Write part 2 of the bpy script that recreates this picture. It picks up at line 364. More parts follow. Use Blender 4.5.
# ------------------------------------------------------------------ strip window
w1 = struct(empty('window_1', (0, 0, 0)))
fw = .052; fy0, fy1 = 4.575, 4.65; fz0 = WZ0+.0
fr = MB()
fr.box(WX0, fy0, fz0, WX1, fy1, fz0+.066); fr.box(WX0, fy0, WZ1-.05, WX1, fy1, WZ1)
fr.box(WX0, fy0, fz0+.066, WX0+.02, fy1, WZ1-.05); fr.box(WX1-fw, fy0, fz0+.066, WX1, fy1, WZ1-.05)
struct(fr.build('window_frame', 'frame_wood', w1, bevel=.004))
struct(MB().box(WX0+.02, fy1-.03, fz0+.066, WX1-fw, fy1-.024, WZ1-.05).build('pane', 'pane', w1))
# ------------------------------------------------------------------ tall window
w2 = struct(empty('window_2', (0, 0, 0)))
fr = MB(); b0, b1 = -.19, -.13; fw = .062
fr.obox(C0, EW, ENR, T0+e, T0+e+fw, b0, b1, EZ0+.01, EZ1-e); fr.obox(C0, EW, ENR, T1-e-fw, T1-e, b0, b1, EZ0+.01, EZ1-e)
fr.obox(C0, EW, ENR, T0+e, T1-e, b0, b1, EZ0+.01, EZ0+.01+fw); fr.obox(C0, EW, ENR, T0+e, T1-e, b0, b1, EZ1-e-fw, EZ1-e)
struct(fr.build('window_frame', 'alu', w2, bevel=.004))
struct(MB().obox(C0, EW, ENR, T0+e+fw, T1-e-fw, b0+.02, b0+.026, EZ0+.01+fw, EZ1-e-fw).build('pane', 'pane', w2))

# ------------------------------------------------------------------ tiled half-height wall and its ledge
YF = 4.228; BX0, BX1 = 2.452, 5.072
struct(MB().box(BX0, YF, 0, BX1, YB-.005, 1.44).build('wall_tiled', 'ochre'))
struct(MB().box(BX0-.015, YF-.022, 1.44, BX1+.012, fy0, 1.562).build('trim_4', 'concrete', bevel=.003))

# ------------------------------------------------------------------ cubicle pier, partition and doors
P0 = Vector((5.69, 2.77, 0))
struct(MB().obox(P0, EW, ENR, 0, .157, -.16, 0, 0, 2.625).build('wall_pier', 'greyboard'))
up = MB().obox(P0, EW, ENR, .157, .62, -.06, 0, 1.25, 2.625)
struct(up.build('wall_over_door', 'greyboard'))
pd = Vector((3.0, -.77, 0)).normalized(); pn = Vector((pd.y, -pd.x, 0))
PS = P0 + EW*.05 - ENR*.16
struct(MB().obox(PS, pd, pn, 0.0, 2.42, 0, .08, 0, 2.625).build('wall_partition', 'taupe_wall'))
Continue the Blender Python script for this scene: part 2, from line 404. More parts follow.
━━━
» WHAT THE EXERCISE ASKS
Return, word for word, every line from the top of the entries down to the line that holds "EZ1-e-fw).build('pane', 'pane', w2))", both included.

» FULL ANSWER
Write part 2 of the bpy script that recreates this picture. It picks up at line 364. More parts follow. Use Blender 4.5.
# ------------------------------------------------------------------ strip window
w1 = struct(empty('window_1', (0, 0, 0)))
fw = .052; fy0, fy1 = 4.575, 4.65; fz0 = WZ0+.0
fr = MB()
fr.box(WX0, fy0, fz0, WX1, fy1, fz0+.066); fr.box(WX0, fy0, WZ1-.05, WX1, fy1, WZ1)
fr.box(WX0, fy0, fz0+.066, WX0+.02, fy1, WZ1-.05); fr.box(WX1-fw, fy0, fz0+.066, WX1, fy1, WZ1-.05)
struct(fr.build('window_frame', 'frame_wood', w1, bevel=.004))
struct(MB().box(WX0+.02, fy1-.03, fz0+.066, WX1-fw, fy1-.024, WZ1-.05).build('pane', 'pane', w1))
# ------------------------------------------------------------------ tall window
w2 = struct(empty('window_2', (0, 0, 0)))
fr = MB(); b0, b1 = -.19, -.13; fw = .062
fr.obox(C0, EW, ENR, T0+e, T0+e+fw, b0, b1, EZ0+.01, EZ1-e); fr.obox(C0, EW, ENR, T1-e-fw, T1-e, b0, b1, EZ0+.01, EZ1-e)
fr.obox(C0, EW, ENR, T0+e, T1-e, b0, b1, EZ0+.01, EZ0+.01+fw); fr.obox(C0, EW, ENR, T0+e, T1-e, b0, b1, EZ1-e-fw, EZ1-e)
struct(fr.build('window_frame', 'alu', w2, bevel=.004))
struct(MB().obox(C0, EW, ENR, T0+e+fw, T1-e-fw, b0+.02, b0+.026, EZ0+.01+fw, EZ1-e-fw).build('pane', 'pane', w2))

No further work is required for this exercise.